[Records with scene code]

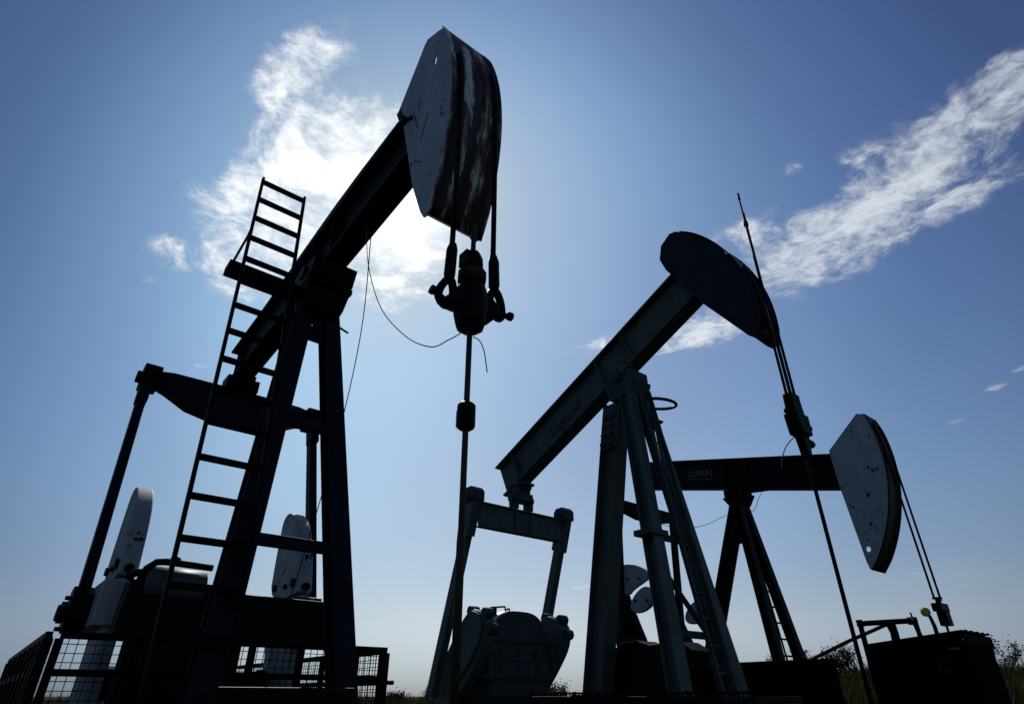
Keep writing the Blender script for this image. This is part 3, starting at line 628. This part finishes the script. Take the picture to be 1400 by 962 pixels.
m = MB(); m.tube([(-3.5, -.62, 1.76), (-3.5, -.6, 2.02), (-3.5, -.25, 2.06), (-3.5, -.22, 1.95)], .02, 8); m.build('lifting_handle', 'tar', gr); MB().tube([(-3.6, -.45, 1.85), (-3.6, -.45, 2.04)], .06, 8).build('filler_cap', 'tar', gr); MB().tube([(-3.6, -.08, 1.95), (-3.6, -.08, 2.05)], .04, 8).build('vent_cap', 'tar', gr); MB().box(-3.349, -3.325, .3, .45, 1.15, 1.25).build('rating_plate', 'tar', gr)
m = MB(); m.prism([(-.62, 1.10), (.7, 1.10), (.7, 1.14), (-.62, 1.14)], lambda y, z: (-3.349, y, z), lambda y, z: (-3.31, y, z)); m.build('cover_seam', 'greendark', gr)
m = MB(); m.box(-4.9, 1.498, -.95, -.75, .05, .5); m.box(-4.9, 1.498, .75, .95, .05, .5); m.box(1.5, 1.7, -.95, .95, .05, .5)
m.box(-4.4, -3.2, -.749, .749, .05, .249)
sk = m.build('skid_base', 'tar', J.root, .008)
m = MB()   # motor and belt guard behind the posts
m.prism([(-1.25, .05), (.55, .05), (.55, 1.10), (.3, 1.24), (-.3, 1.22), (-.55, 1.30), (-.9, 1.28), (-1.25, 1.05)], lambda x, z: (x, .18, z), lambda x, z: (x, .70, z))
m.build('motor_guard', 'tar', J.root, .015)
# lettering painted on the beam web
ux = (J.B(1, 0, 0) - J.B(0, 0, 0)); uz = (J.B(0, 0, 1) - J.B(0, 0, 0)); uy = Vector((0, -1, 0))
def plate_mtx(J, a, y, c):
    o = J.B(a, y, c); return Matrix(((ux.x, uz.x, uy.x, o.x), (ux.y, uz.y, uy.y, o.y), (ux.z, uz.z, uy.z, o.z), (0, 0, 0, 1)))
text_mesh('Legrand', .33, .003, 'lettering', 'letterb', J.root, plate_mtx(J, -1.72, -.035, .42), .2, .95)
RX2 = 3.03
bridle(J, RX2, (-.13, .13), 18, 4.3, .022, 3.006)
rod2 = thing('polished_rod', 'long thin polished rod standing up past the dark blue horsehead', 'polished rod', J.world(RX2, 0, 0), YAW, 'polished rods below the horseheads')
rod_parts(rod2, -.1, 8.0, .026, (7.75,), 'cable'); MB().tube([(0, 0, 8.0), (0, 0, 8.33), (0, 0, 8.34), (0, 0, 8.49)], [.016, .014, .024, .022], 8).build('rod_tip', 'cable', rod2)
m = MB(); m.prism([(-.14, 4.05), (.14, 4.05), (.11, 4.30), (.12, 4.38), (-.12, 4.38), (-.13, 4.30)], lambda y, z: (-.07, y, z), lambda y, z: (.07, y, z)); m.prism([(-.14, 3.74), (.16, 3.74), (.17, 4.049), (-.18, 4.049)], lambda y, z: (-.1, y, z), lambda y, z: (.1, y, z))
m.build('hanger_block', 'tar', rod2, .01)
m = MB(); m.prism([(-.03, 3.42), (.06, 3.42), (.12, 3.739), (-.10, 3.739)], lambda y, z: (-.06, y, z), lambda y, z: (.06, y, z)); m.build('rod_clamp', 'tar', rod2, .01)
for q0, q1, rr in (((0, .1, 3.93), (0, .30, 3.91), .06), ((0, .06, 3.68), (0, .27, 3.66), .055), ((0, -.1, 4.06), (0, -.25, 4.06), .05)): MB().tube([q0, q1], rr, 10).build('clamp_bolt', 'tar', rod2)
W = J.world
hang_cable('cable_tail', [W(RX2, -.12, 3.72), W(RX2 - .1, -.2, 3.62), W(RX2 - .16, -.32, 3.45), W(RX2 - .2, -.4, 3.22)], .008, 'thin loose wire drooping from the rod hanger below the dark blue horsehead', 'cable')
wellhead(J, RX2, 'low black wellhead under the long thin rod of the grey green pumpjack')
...
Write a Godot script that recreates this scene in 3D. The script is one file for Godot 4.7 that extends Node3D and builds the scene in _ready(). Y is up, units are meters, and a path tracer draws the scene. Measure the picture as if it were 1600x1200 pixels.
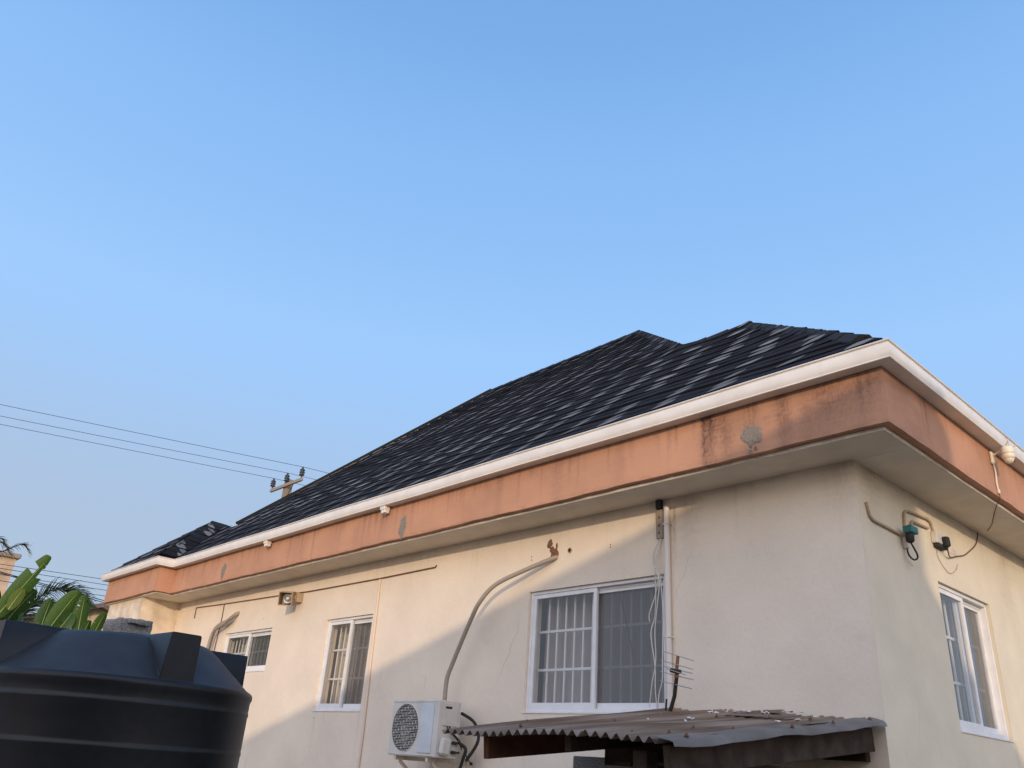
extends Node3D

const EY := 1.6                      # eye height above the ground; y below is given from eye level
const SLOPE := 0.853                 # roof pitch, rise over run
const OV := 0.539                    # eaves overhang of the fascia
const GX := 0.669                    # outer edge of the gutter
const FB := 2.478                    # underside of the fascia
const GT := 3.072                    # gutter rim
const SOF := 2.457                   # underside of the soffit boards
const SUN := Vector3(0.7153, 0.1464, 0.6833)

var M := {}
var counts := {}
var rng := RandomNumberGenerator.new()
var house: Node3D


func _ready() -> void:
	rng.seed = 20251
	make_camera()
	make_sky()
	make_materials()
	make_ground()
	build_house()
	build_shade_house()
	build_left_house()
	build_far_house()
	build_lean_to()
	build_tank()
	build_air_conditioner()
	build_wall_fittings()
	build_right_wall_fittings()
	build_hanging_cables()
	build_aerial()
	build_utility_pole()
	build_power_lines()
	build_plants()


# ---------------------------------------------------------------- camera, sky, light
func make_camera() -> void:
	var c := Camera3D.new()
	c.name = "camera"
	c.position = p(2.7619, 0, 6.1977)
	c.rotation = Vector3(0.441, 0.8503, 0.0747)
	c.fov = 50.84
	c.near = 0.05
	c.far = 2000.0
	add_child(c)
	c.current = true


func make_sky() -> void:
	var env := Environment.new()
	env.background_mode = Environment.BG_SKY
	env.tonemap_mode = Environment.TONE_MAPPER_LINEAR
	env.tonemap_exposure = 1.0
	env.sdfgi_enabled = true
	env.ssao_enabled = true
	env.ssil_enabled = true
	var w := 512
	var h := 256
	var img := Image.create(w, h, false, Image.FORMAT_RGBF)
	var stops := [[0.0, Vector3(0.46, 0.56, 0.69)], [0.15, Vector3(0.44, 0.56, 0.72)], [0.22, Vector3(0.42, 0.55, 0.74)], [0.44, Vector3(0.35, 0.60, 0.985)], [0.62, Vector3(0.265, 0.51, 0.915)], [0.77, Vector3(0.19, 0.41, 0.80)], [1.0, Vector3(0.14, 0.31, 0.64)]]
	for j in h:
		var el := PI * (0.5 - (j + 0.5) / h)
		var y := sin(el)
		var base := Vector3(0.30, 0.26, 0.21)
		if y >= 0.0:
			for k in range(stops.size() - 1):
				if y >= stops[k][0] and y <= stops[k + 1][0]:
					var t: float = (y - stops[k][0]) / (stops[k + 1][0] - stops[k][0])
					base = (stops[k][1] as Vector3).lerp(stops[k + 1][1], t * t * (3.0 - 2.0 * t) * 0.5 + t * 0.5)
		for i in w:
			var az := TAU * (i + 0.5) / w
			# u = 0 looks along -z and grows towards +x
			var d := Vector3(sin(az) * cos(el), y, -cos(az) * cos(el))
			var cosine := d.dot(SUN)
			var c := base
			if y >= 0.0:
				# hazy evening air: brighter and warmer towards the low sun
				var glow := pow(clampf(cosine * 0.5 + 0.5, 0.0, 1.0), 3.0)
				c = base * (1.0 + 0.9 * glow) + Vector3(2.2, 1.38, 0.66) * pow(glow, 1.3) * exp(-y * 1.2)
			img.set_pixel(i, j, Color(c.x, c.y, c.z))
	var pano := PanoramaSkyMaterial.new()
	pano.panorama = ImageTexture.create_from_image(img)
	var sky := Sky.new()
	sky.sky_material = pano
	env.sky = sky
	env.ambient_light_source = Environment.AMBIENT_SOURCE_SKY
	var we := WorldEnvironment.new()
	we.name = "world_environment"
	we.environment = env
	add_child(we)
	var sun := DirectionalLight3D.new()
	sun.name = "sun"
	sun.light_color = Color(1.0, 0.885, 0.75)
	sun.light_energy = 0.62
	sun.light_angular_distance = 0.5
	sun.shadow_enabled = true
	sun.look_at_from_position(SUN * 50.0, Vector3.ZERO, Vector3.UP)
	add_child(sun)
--
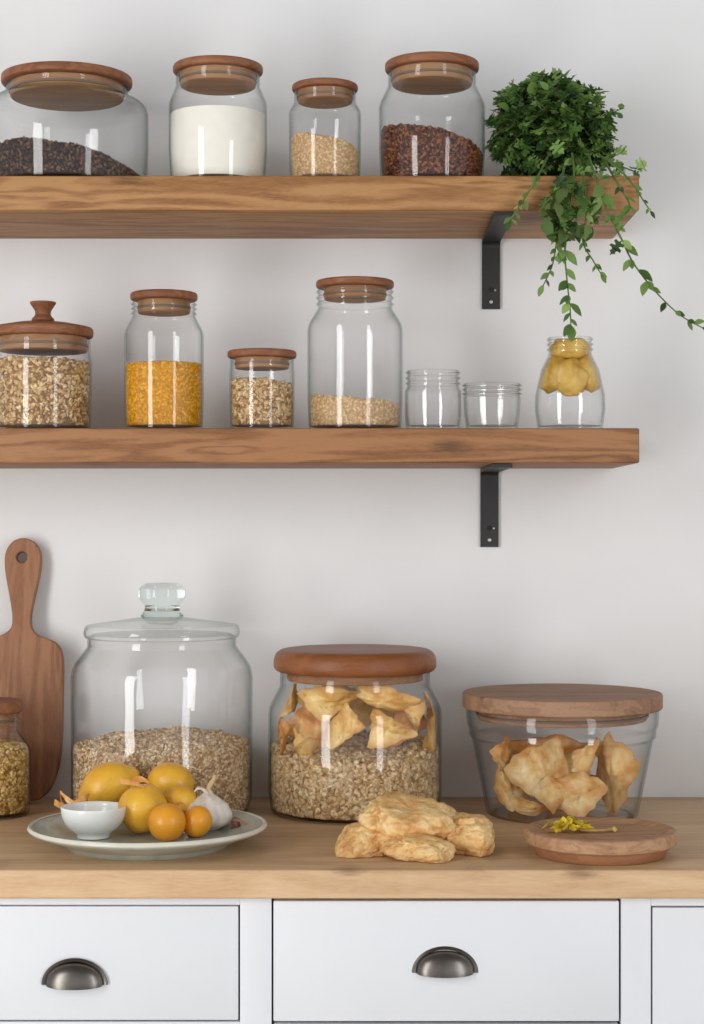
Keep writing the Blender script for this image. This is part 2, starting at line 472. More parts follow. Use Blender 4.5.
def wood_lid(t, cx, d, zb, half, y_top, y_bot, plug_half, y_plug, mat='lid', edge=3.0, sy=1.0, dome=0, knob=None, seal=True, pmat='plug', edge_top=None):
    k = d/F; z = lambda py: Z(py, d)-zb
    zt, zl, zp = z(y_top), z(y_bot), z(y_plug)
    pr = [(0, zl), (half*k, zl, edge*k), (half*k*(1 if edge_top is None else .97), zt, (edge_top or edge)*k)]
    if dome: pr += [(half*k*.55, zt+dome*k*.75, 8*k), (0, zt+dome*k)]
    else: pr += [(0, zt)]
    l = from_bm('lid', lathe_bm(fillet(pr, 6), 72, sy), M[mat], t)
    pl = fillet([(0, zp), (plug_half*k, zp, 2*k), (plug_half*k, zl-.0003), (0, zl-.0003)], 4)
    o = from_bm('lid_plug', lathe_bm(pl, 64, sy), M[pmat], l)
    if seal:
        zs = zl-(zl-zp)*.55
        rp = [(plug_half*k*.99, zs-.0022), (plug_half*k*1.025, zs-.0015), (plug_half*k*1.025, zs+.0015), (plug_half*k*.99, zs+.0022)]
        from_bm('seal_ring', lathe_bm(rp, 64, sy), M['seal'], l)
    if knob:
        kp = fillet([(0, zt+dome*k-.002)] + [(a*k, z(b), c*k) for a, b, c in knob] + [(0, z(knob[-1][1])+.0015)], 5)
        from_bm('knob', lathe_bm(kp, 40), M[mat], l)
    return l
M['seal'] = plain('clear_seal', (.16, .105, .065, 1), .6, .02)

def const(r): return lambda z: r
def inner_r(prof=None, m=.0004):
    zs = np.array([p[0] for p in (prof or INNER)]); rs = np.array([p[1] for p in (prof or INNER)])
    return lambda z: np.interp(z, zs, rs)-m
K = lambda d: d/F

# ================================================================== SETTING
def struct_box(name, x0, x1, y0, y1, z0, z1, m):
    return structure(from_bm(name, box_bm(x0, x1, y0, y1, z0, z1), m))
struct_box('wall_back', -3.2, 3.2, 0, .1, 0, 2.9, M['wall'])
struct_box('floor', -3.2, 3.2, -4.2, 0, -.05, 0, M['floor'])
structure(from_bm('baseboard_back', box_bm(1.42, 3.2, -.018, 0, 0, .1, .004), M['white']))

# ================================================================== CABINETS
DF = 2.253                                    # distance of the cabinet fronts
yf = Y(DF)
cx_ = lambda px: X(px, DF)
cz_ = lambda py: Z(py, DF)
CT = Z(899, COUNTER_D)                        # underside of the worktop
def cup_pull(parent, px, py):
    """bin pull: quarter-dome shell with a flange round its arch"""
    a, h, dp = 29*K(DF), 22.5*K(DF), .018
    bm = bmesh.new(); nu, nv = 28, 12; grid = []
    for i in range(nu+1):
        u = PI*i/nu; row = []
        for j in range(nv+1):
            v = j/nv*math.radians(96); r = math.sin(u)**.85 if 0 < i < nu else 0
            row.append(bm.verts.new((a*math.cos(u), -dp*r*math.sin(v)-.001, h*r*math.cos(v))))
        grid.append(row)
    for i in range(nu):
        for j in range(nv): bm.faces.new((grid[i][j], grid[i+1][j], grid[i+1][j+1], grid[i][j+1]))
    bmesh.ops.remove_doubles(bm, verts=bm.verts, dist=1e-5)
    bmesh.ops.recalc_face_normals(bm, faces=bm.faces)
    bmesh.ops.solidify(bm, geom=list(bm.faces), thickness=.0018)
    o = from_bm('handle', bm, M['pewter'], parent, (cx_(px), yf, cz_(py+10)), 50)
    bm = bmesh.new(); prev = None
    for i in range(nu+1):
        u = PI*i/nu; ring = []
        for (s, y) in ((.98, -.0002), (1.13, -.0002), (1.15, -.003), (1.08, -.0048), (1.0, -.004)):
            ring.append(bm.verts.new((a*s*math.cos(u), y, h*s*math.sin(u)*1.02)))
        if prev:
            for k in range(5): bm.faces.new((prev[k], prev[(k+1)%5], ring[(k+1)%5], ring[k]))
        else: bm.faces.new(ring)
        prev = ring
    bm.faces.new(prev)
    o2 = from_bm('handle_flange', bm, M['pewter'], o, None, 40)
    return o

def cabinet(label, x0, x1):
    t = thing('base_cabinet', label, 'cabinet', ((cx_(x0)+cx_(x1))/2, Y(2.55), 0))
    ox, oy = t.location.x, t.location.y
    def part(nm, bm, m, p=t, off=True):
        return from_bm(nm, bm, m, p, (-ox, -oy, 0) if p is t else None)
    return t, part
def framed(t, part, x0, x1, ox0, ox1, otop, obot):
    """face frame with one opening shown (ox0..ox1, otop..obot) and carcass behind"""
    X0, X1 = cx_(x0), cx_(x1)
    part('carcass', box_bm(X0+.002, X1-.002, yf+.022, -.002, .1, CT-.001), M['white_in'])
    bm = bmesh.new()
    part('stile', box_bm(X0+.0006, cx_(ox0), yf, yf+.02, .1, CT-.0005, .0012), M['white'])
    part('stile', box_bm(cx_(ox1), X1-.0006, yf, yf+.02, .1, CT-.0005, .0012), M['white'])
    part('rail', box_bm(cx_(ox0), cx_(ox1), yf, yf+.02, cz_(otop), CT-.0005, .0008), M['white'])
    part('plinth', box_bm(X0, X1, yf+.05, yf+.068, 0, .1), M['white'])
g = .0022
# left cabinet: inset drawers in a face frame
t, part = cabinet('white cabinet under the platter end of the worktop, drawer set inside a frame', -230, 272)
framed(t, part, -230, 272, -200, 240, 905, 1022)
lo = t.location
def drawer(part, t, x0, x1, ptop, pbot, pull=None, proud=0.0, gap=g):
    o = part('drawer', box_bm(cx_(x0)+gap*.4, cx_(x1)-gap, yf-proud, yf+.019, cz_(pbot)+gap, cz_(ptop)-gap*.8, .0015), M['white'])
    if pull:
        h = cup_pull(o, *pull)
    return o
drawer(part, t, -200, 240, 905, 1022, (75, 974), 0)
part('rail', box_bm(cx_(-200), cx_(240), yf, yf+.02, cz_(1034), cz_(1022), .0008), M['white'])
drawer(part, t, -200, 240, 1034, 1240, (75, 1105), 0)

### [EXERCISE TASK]
Take the line containing "Use Blender 4.5." and the line containing "K = lambda d: d/F". Write out both and all lines between, exactly, and nothing more.

### [CORRECT RESULT]
Keep writing the Blender script for this image. This is part 2, starting at line 472. More parts follow. Use Blender 4.5.
def wood_lid(t, cx, d, zb, half, y_top, y_bot, plug_half, y_plug, mat='lid', edge=3.0, sy=1.0, dome=0, knob=None, seal=True, pmat='plug', edge_top=None):
    k = d/F; z = lambda py: Z(py, d)-zb
    zt, zl, zp = z(y_top), z(y_bot), z(y_plug)
    pr = [(0, zl), (half*k, zl, edge*k), (half*k*(1 if edge_top is None else .97), zt, (edge_top or edge)*k)]
    if dome: pr += [(half*k*.55, zt+dome*k*.75, 8*k), (0, zt+dome*k)]
    else: pr += [(0, zt)]
    l = from_bm('lid', lathe_bm(fillet(pr, 6), 72, sy), M[mat], t)
    pl = fillet([(0, zp), (plug_half*k, zp, 2*k), (plug_half*k, zl-.0003), (0, zl-.0003)], 4)
    o = from_bm('lid_plug', lathe_bm(pl, 64, sy), M[pmat], l)
    if seal:
        zs = zl-(zl-zp)*.55
        rp = [(plug_half*k*.99, zs-.0022), (plug_half*k*1.025, zs-.0015), (plug_half*k*1.025, zs+.0015), (plug_half*k*.99, zs+.0022)]
        from_bm('seal_ring', lathe_bm(rp, 64, sy), M['seal'], l)
    if knob:
        kp = fillet([(0, zt+dome*k-.002)] + [(a*k, z(b), c*k) for a, b, c in knob] + [(0, z(knob[-1][1])+.0015)], 5)
        from_bm('knob', lathe_bm(kp, 40), M[mat], l)
    return l
M['seal'] = plain('clear_seal', (.16, .105, .065, 1), .6, .02)

def const(r): return lambda z: r
def inner_r(prof=None, m=.0004):
    zs = np.array([p[0] for p in (prof or INNER)]); rs = np.array([p[1] for p in (prof or INNER)])
    return lambda z: np.interp(z, zs, rs)-m
K = lambda d: d/F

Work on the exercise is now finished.